___ THE RECORDS ___

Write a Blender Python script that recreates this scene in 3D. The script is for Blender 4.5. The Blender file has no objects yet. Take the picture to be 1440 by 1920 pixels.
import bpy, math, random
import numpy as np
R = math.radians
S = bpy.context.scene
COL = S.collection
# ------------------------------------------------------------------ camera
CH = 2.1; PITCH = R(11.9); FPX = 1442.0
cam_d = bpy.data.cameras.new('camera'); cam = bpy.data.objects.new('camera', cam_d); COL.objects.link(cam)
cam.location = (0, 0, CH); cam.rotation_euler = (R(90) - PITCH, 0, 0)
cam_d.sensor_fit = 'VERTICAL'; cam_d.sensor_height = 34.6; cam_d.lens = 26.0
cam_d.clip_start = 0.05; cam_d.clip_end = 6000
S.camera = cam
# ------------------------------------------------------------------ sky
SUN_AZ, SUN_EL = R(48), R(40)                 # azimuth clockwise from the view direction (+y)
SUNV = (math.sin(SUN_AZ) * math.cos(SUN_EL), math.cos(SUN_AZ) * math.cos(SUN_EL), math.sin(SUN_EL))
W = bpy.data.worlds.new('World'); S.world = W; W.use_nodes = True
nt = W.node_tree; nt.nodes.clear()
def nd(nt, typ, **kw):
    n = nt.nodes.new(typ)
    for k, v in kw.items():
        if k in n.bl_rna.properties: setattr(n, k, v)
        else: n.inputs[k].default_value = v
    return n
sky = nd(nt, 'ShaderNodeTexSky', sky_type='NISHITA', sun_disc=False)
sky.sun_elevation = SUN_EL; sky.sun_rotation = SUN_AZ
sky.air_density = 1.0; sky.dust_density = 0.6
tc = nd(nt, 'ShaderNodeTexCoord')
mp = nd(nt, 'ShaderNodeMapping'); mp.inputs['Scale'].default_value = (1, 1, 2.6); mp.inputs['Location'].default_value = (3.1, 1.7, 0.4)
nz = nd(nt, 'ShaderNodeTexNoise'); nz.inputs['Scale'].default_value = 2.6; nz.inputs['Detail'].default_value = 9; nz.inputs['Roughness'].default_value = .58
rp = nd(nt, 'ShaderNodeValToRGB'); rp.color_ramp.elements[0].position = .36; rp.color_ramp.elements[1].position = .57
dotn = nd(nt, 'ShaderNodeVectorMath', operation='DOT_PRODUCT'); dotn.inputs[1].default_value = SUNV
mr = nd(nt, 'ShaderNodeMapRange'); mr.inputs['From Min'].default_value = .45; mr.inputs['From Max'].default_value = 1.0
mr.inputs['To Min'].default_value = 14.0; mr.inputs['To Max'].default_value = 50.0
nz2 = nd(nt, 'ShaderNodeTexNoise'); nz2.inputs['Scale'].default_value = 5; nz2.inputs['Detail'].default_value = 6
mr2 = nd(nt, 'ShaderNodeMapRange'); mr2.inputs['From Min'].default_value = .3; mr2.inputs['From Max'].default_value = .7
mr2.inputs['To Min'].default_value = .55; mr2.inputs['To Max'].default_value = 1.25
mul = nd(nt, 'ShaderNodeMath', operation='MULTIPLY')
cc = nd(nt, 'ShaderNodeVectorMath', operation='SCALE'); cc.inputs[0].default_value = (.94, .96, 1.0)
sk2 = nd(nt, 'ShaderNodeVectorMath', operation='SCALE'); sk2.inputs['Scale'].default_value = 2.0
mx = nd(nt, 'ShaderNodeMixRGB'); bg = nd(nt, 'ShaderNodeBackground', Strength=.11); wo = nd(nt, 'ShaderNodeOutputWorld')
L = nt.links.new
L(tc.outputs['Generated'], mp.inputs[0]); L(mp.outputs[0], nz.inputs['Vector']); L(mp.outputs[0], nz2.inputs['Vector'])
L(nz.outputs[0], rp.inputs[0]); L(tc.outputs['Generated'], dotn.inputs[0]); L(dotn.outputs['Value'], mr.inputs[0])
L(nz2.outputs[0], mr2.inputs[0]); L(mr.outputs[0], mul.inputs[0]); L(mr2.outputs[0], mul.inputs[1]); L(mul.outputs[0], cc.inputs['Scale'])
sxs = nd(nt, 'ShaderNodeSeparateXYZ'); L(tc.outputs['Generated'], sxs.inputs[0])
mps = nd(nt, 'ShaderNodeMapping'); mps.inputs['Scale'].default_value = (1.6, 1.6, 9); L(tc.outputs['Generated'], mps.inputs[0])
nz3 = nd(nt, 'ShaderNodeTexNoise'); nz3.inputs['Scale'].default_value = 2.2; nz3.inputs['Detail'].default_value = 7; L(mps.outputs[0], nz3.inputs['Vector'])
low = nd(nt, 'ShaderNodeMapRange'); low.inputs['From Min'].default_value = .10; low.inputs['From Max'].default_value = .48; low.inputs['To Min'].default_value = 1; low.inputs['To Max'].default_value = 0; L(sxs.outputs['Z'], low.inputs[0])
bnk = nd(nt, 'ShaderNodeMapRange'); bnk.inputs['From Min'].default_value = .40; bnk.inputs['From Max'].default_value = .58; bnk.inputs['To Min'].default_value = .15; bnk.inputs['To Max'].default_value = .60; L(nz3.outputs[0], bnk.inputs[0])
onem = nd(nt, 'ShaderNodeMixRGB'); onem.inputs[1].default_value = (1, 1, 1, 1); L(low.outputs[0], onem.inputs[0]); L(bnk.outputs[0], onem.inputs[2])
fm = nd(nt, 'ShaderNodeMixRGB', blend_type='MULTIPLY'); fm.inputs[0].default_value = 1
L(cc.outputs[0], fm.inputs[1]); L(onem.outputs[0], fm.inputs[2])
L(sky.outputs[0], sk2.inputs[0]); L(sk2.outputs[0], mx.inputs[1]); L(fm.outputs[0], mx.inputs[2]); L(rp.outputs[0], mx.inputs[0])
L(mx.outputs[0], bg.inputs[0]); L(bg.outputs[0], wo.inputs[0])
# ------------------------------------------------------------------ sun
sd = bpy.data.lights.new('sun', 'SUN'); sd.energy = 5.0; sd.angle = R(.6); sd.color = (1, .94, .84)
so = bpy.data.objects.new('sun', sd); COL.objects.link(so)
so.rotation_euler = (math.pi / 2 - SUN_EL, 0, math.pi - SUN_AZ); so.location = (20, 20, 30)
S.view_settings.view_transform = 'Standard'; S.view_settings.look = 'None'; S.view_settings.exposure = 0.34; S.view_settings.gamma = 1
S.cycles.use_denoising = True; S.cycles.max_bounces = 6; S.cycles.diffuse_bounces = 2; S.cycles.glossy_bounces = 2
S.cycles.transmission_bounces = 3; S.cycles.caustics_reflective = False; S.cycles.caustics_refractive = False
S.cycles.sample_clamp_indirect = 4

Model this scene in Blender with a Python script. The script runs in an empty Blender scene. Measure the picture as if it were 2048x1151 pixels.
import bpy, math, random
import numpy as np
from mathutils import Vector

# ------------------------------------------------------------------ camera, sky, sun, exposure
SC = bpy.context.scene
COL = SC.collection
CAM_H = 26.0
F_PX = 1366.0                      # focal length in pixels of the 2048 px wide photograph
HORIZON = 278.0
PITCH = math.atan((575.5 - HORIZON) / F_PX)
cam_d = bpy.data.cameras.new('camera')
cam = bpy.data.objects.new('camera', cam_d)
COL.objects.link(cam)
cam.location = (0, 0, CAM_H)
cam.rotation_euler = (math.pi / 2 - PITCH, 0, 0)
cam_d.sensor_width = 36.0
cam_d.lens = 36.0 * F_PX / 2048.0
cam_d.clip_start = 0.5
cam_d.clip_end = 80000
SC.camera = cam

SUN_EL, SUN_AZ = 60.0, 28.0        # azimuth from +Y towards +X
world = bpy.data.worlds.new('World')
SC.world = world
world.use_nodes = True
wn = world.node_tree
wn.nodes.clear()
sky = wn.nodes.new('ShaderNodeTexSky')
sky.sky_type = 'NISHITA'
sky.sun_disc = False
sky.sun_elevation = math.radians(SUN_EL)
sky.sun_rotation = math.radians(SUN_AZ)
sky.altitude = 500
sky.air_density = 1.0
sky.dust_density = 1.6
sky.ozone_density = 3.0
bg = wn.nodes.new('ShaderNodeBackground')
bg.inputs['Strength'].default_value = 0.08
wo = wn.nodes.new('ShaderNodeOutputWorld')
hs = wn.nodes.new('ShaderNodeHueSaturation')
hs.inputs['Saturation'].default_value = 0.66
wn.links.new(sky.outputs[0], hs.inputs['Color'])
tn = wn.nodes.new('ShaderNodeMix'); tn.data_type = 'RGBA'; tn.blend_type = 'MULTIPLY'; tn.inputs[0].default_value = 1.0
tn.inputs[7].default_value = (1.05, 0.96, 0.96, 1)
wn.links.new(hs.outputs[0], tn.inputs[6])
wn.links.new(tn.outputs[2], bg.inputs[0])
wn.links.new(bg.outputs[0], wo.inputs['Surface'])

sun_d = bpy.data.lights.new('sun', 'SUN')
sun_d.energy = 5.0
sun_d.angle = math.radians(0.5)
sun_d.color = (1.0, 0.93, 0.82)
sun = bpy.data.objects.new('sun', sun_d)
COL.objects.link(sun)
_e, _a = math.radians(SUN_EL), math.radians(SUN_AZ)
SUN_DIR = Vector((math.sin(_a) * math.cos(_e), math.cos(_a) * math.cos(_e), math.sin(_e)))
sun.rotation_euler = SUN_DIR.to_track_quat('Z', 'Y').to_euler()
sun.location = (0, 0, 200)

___

Please print exactly, and only, the lines from the line with "Model this scene" to the line with "from mathutils import Vector", both included.

Model this scene in Blender with a Python script. The script runs in an empty Blender scene. Measure the picture as if it were 2048x1151 pixels.
import bpy, math, random
import numpy as np
from mathutils import Vector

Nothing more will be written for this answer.